You cannot just sit there and write the story or the novel. You have to do other things as well. You drink tea, cook breakfast, wash your clothes, water the vegetables. The time spent doing these things is extremely important. You have to do them well. You have to put one hundred percent of yourself into the act of cooking, watering the vegetable garden, of dish washing. You just enjoy whatever you are doing, and you do it deeply. This is very important for your story, your letter, or anything else that you want to produce.

Enlightenment is not separate from washing dishes or growing lettuce. To learn how to live each moment of our daily life in deep mindfulness and concentration is the practice.

The conception and unfolding of a piece of art take place exactly in these moments of our daily life. The time when you begin to write down the music or the poems is only the time of delivering the baby. The baby has to be in you already in order for you to deliver it. But if the baby is not in you, even if you sit for hours and hours at your desk, there’s nothing to deliver, and you cannot produce anything. Your insight, your compassion, and your ability to write in a way that will move the other person’s heart are flowers that bloom on your tree of practice. We should make good use of every moment of our daily life in order to allow this insight and compassion to bloom.

The Gift of Transformation

A pregnant mother can be very happy every time she thinks of the baby inside of her. The baby, although not born yet, can give the mother a lot of joy. Every moment of her daily life, she is aware of the baby’s presence, so she does everything with love. She eats with love, she drinks with love because she knows that without her love, the baby may not be healthy.

She’s very careful all the time. She knows that if she makes a mistake, if she smokes a lot, if she drinks a lot of alcohol, this will not be good for her baby. So she’s very mindful, and she lives with the mind of love.

Practitioners have to act very much like a mother. We know that we want to produce something, we want to offer something to humanity, to the world. Each of us carries within ourselves a baby—the baby Buddha, and it is the baby Buddha in us that we can offer. We must live in mindfulness in order to take good care of our baby Buddha.

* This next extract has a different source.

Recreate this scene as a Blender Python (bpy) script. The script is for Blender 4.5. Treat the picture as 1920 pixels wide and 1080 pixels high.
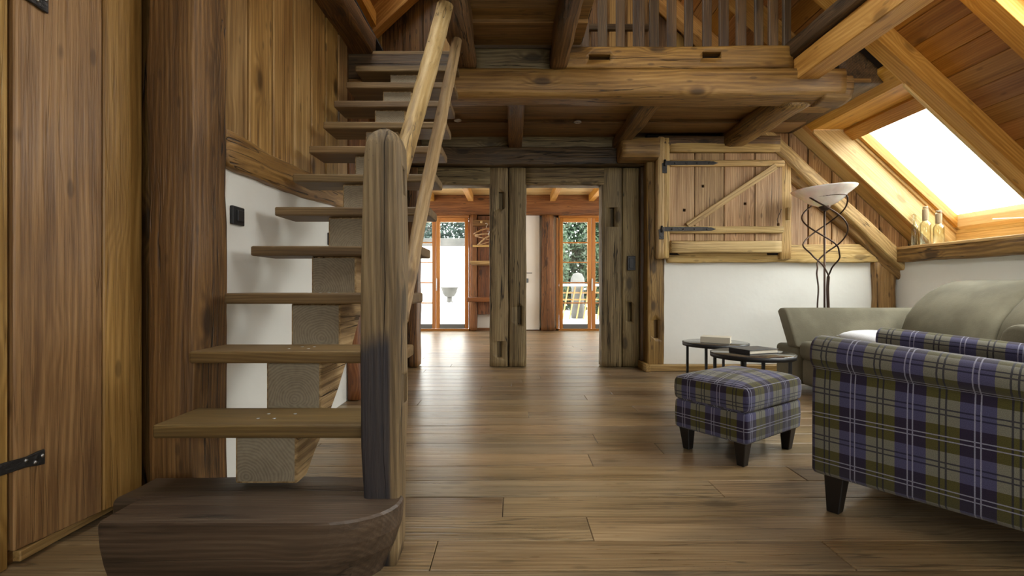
import bpy, bmesh, math, random
from mathutils import Vector, Matrix, noise
random.seed(7)
for o in list(bpy.data.objects): bpy.data.objects.remove(o)
SC = bpy.context.scene
COL = SC.collection
F = 900.0            # focal length in pixels of a 1920 px wide frame
S = F/1100.0         # depths below are written in units of S metres
H = 0.82             # eye height
PI = math.pi

# ---------------------------------------------------------------- camera, sky, exposure
cam = bpy.data.objects.new('camera', bpy.data.cameras.new('camera'))
cam.data.sensor_width = 36; cam.data.lens = 36*F/1920
cam.data.clip_start = 0.02; cam.data.clip_end = 200
cam.location = (0, 0, H); cam.rotation_euler = (PI/2, 0, 0)
COL.objects.link(cam); SC.camera = cam
SC.view_settings.view_transform = 'Standard'; SC.view_settings.look = 'None'
SC.view_settings.gamma = 1; SC.view_settings.use_curve_mapping = False
SC.view_settings.exposure = 0.0
W = bpy.data.worlds.new('sky'); SC.world = W; W.use_nodes = True
bg = W.node_tree.nodes['Background']
bg.inputs[0].default_value = (.97, 0.99, 0.96, 1); bg.inputs[1].default_value = 12.5

def portal(loc, normal, sx, sy, up=(0,0,1)):
    l = bpy.data.lights.new('daylight_portal', 'AREA'); l.shape = 'RECTANGLE'
    l.size = sx; l.size_y = sy; l.cycles.is_portal = True
    o = bpy.data.objects.new('daylight_portal', l); COL.objects.link(o)
    z = -Vector(normal).normalized(); x = Vector(up).cross(z).normalized(); y = z.cross(x)
    o.matrix_world = Matrix.Translation(loc) @ Matrix((x, y, z)).transposed().to_4x4()
def window_light(loc, normal, sx, sy, watts, color, up=(0,0,1)):
    l = bpy.data.lights.new('window_daylight', 'AREA'); l.shape = 'RECTANGLE'
    l.size = sx; l.size_y = sy; l.energy = watts; l.color = color
    o = bpy.data.objects.new('window_daylight', l); COL.objects.link(o)
    z = -Vector(normal).normalized(); x = Vector(up).cross(z).normalized(); y = z.cross(x)
    o.matrix_world = Matrix.Translation(loc) @ Matrix((x, y, z)).transposed().to_4x4()
# portals at the seen openings and at unseen windows added for daylight
T_ = .93
portal((3.72, 4.92*S, 2.05), (-T_,0,-1), 1.15*S, 1.25, up=(0,1,0))
portal((3.05, 2.3*S, 2.5), (-T_,0,-1), 1.8*S, 2.0, up=(0,1,0))
portal((-.85, 1.3*S, 4.5), (T_,0,-1), 3.2*S, 1.3, up=(0,1,0))
portal((1.25, -3.1*S, 1.5), (0,1,0), 2.5, 1.2)
portal((-1.5, 11.5*S, 1.1), (0,-1,0), 1.3, 2.1)
portal((1.5, 11.5*S, 1.1), (0,-1,0), 1.3, 2.1)
portal((-.55, 5.2*S, 4.85), (T_,0,-1), 1.2*S, 1.1, up=(0,1,0))
portal((-3.25, 9*S, 1.35), (1,0,0), 2.0*S, 1.8)
portal((3.05, 9*S, 1.35), (-1,0,0), 2.0*S, 1.8)


# ---------------------------------------------------------------- helpers
def P(px, py, yu):   # a point of the place: pixel column and row of the survey at depth yu
    return Vector(((px-960)/1100*yu, yu*S, H-(py-540)/1100*yu))
def U(x, yu, z): return Vector((x, yu*S, z))
WM = {}
def prop(o, label=None, cat=None, kind=None, group=None):
    if label: o['label'] = label
    if cat: o['category'] = cat
    if kind: o['kind'] = kind
    if group: o['group'] = group
    return o
def place(o, m, parent=None):
    COL.objects.link(o); WM[o] = m
    if parent is not None:
        o.parent = parent; o.matrix_basis = WM[parent].inverted() @ m
    else: o.matrix_basis = m
    return o
def empty(name, loc, label=None, cat=None, kind=None, group=None):
    o = bpy.data.objects.new(name, None); o.empty_display_size = .1
    place(o, Matrix.Translation(loc)); prop(o, label, cat, kind, group); return o
def frame(c, ex, up=None):
    ex = Vector(ex)
    ex = ex.normalized() if ex.length > 1e-4 else Vector((1,0,0)); up = Vector(up) if up is not None else Vector((0,0,1))
    if abs(ex.dot(up.normalized())) > .97: up = Vector((0,-1,0))
    ey = up.cross(ex).normalized(); ez = ex.cross(ey)
    return Matrix.Translation(c) @ Matrix((ex, ey, ez)).transposed().to_4x4()
def mk(name, verts, faces, mat, ex=(1,0,0), up=None, parent=None, smooth=False, bevel=0, uvs=None, mats=None, fmat=None, seg=1, origin=None):
    vs = [Vector(v) for v in verts]
    c = Vector(origin) if origin is not None else sum(vs, Vector())/len(vs)
    m = frame(c, ex, up); mi = m.inverted()
    bm = bmesh.new()
    bv = [bm.verts.new(mi @ v) for v in vs]
    uvl = bm.loops.layers.uv.new('UVMap') if uvs else None
    for k, f in enumerate(faces):
        try: bf = bm.faces.new([bv[i] for i in f])
        except ValueError: continue
        if uvs:
            for lp, uv in zip(bf.loops, uvs[k]): lp[uvl].uv = uv
        if fmat: bf.material_index = fmat[k]
        bf.smooth = smooth
    bmesh.ops.recalc_face_normals(bm, faces=bm.faces)
    if bevel > 0:
        try: bmesh.ops.bevel(bm, geom=[e for e in bm.edges], offset=bevel, segments=seg, affect='EDGES', profile=.5)
        except Exception: pass
    me = bpy.data.meshes.new(name); bm.to_mesh(me); bm.free()
    for mm in (mats or [mat]): me.materials.append(mm)
    o = bpy.data.objects.new(name, me)
    return place(o, m, parent)
BF = [(0,1,2,3),(7,6,5,4),(0,4,5,1),(1,5,6,2),(2,6,7,3),(3,7,4,0)]
def box(name, x, y, z, mat, grain=None, parent=None, bevel=.003, true_y=False, seg=1):
    """axis aligned box; y in depth units unless true_y; grain: 'x','y','z' or longest"""
    k = 1 if true_y else S
    x0,x1 = x; y0,y1 = y[0]*k,y[1]*k; z0,z1 = z
    v = [(x0,y0,z0),(x1,y0,z0),(x1,y1,z0),(x0,y1,z0),(x0,y0,z1),(x1,y0,z1),(x1,y1,z1),(x0,y1,z1)]
    d = {'x':x1-x0,'y':y1-y0,'z':z1-z0}
    g = grain or max(d, key=d.get)
    ex = {'x':(1,0,0),'y':(0,1,0),'z':(0,0,1)}[g]
    bevel = min(bevel, .3*min(d.values()))
    return mk(name, v, BF, mat, ex=ex, parent=parent, bevel=bevel, seg=seg)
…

It is the energy of the Buddha in us that allows us to write a real love letter and reconcile with another person. A real love letter is made of insight, understanding, and compassion.

Otherwise it is not a love letter. A true love letter can produce a transformation in the other person, and therefore in the world. But before it produces a transformation in the other person, it has to produce a transformation within you. The time you take to write the letter may be your whole life.